Recirculation systems used to grow African catfish

Rainbow trout (Oncorhynchus mykiss) is produced at two types of farms—those with concrete raceways supplied with water from a river or spring, and on cage farms in mountainous and semi-mountainous lakes. It is rarely produced in earthen ponds. its production in the period 2013-2019 was between 2,500 and 4,800 t. Around 80 farms, 17% of all active farms, produce this species. Most of these farms raise fish for consumption (portion-sized trout, 250-350 g) with only some nine farms producing trout roe. In the last few years several farms have begun to produce larger fish, distinguished by the red flesh typical of wild salmonid species, and which are  sold as salmon trout. Production of the only indigenous species of trout, river trout (Salmo trutta), is intended primarily for restocking rivers with the aim of restoring and maintaining natural fish populations in them.

Two species of catfish are produced in Bulgaria, wels catfish (Silurus glanis) production of which has stayed fairly stable at about 210 t per annum in the period 2014-2019, and African catfish (Clarias gariepinus). The latter is a relatively new species that has shown significant growth in production—reaching 909 t in 2017 but then declining to 281 t the following year. In contrast to the wels catfish, which is cultivated on 146 farms, African catfish is produced on two farms with recirculation systems.

Production of sturgeons from aquaculture has grown in recent years from 277 t in 2014 to 454 t in 2018 or 64%. Cultivation started 20 years ago mainly in connection with reduced natural stocks of these species in the Danube. A ban on catching sturgeons in the Danube and the Black Sea contributed to the growth of sturgeon farming, which was a source of fish for restocking and of caviar for international markets. Sturgeon meat comes mainly from the introduced non-native species of Siberian sturgeon (A. baerii) and paddlefish (P. spathula). Local species of interest include beluga (H. huso), sterlet (A. ruthenus) and Russian sturgeon (A. gueldenstaedtii). Cultivation of sturgeon are carried out mainly in raceways (66%), as well as pond farms (18%) and free breeding in dams (16%). In Bulgaria, after determining the sex of the fish at about two years of age, the male fish are sent to the market, and the females are reared to sexual maturity.

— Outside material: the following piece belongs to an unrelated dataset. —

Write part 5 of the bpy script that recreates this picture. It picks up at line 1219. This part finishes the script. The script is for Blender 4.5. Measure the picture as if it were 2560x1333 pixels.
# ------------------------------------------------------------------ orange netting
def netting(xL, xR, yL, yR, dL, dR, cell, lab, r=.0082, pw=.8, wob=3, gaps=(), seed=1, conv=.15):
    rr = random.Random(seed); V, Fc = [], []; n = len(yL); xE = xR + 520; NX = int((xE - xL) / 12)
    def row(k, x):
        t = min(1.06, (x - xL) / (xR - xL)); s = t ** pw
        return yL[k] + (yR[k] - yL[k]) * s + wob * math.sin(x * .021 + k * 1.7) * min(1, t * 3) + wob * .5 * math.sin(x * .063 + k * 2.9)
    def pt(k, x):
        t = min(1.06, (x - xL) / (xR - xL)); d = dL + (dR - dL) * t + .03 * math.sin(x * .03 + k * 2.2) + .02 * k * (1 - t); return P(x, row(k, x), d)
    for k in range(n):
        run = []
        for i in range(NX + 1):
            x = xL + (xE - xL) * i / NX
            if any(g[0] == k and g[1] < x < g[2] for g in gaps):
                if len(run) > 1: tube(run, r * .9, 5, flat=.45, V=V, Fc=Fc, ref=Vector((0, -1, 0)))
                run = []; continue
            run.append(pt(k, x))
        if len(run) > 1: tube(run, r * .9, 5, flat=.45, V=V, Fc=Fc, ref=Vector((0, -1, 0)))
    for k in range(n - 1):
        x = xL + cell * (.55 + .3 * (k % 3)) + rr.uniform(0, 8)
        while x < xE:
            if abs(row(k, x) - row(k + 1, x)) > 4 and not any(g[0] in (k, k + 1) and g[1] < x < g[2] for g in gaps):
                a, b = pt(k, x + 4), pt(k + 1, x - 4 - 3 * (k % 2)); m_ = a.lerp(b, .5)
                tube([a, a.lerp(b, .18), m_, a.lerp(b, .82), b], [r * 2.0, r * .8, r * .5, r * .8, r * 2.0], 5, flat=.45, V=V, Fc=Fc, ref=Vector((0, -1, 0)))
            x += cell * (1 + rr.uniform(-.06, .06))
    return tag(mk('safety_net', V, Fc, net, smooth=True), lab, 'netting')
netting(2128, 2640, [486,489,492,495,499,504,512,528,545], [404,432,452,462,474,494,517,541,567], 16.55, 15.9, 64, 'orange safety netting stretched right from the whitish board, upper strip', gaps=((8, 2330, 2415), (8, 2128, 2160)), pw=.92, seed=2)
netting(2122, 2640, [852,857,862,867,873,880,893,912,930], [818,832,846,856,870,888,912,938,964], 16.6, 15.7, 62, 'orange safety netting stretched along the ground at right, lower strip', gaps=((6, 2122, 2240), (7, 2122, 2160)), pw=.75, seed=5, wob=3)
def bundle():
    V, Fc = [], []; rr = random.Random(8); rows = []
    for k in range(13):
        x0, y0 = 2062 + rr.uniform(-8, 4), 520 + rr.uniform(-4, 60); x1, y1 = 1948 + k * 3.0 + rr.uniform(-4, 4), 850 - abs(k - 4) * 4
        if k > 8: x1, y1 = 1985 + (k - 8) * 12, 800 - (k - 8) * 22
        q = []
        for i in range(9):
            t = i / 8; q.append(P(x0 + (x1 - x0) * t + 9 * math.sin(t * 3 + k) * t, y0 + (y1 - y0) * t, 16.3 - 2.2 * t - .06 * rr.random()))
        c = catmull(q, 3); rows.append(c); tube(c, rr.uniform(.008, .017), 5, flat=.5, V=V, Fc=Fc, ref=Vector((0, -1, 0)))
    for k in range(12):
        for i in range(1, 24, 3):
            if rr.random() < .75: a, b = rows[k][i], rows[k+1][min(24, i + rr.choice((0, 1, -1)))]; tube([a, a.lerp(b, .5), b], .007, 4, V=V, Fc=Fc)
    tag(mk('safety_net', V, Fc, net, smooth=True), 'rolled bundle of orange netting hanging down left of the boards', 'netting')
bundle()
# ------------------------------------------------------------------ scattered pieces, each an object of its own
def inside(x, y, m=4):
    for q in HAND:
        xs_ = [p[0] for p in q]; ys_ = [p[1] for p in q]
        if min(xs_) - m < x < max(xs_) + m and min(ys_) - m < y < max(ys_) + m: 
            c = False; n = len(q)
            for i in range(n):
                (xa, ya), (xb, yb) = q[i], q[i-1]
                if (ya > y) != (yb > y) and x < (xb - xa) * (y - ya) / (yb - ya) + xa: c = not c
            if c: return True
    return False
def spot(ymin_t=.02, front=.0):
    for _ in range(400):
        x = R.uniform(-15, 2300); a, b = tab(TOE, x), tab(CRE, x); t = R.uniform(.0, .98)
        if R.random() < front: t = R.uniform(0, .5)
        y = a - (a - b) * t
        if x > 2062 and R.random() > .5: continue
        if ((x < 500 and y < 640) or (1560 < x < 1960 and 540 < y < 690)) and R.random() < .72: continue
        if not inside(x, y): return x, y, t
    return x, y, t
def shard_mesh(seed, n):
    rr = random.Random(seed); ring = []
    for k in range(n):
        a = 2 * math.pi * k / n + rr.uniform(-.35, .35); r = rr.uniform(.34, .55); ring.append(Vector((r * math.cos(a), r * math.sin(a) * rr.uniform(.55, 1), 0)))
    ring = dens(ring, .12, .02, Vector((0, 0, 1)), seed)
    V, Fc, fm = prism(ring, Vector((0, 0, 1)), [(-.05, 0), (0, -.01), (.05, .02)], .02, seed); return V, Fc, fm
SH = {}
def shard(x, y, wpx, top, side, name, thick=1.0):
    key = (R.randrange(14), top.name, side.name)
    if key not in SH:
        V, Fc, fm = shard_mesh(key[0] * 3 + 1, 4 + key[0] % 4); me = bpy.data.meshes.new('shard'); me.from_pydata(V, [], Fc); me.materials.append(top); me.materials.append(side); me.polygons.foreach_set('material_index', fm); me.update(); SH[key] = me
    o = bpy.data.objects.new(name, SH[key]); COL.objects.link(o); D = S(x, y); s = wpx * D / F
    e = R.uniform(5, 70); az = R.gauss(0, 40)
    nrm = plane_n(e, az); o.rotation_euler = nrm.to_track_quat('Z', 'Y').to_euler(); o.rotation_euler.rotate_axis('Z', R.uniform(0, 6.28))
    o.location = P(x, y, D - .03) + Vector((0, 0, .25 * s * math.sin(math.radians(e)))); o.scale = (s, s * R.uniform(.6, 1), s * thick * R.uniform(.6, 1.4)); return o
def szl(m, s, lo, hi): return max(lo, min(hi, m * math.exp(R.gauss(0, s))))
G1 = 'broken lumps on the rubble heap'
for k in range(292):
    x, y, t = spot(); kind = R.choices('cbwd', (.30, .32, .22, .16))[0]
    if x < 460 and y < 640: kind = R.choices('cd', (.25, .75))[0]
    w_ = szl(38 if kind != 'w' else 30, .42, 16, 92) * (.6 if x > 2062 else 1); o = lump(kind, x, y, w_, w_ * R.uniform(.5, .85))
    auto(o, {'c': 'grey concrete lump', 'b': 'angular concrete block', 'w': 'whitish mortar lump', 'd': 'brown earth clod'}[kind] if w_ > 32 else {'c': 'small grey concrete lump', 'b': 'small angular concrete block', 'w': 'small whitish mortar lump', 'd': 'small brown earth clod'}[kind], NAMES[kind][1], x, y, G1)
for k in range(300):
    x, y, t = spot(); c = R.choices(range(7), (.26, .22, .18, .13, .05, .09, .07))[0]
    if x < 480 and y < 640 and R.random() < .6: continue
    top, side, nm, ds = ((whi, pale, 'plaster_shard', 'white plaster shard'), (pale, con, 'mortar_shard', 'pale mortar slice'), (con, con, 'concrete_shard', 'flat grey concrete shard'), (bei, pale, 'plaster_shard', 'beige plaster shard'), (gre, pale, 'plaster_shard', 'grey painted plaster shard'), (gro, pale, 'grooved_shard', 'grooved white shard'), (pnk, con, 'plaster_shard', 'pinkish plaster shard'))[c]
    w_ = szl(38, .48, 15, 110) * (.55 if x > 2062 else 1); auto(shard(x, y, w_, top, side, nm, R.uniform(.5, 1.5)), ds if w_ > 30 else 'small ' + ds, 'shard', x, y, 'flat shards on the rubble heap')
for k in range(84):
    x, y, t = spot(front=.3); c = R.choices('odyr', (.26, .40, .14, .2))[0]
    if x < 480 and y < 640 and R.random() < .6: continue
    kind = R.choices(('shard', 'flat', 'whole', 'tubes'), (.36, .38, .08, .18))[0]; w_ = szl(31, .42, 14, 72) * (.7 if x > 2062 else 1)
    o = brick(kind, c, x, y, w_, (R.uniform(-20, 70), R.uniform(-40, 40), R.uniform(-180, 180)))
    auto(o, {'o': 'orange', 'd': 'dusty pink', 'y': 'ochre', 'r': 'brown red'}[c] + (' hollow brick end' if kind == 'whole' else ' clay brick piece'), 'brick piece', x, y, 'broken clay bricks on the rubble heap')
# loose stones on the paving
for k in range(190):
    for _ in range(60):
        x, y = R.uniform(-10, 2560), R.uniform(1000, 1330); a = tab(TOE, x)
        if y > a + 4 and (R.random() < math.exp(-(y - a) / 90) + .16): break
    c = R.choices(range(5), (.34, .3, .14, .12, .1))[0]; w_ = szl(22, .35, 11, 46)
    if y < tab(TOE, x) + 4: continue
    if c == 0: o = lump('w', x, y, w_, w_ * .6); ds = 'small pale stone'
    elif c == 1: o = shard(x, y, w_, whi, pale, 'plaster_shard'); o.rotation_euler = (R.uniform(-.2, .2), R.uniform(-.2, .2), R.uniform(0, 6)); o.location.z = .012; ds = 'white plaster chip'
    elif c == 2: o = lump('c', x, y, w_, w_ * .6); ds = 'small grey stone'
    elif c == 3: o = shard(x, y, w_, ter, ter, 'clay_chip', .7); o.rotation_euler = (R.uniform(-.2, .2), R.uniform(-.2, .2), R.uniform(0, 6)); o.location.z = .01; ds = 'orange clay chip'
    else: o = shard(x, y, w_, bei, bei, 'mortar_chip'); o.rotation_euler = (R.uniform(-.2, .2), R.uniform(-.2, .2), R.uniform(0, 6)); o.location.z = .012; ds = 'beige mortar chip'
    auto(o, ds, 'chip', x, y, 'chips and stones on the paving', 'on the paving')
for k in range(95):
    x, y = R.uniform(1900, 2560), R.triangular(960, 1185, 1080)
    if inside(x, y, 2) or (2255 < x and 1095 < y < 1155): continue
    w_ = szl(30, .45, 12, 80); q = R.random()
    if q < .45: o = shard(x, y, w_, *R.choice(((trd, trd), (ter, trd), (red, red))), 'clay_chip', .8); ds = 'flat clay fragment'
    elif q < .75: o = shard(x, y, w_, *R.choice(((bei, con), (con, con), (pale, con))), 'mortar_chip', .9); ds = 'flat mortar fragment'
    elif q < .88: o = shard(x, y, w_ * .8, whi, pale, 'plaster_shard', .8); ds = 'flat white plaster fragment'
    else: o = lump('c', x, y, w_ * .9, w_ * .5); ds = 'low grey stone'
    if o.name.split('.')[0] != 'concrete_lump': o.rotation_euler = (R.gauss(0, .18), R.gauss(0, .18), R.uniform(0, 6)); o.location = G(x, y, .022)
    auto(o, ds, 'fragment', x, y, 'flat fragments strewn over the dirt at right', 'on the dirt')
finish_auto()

Urban residents are keen on fish

Fish and products derived from fish are popular among city-dwelling Bulgarians. In a survey, only 1% of adult urban residents do not consume fish. In comparison with fish, other aquatic organisms and derived products registered considerably less consumer interest. Fish roe, molluscs, and crustaceans are however more popular than algae products. Some 35% of urban residents (and 39% in small towns) consume fish once a week. In total, more than half the residents (54%) consume fish at least once a week, 77% do so 2-3 times a month, and 89% at least once a month. These products are consumed more among more affluent, better educated people between 36 and 60. Residents of the capital consume fish more intensively (80% of adult residents do it several times a month or more, compared to 75% for other cities). People who feel that it is healthy, eat fish significantly more often (87% consume it at least a few times a month or more). The main place for consumption of fish and fish products remains the home. In total 71% of urban residents consume fish and fish products at home several times a month. Local fish is relatively popular as over half the residents declare that they consume it at least once a month. Specialized fish restaurants are the least popular (1/4 do not consume fish in them). Fish is bought fresh or frozen once a week or several times a month, and less often as a ready-to-eat product or as a canned item.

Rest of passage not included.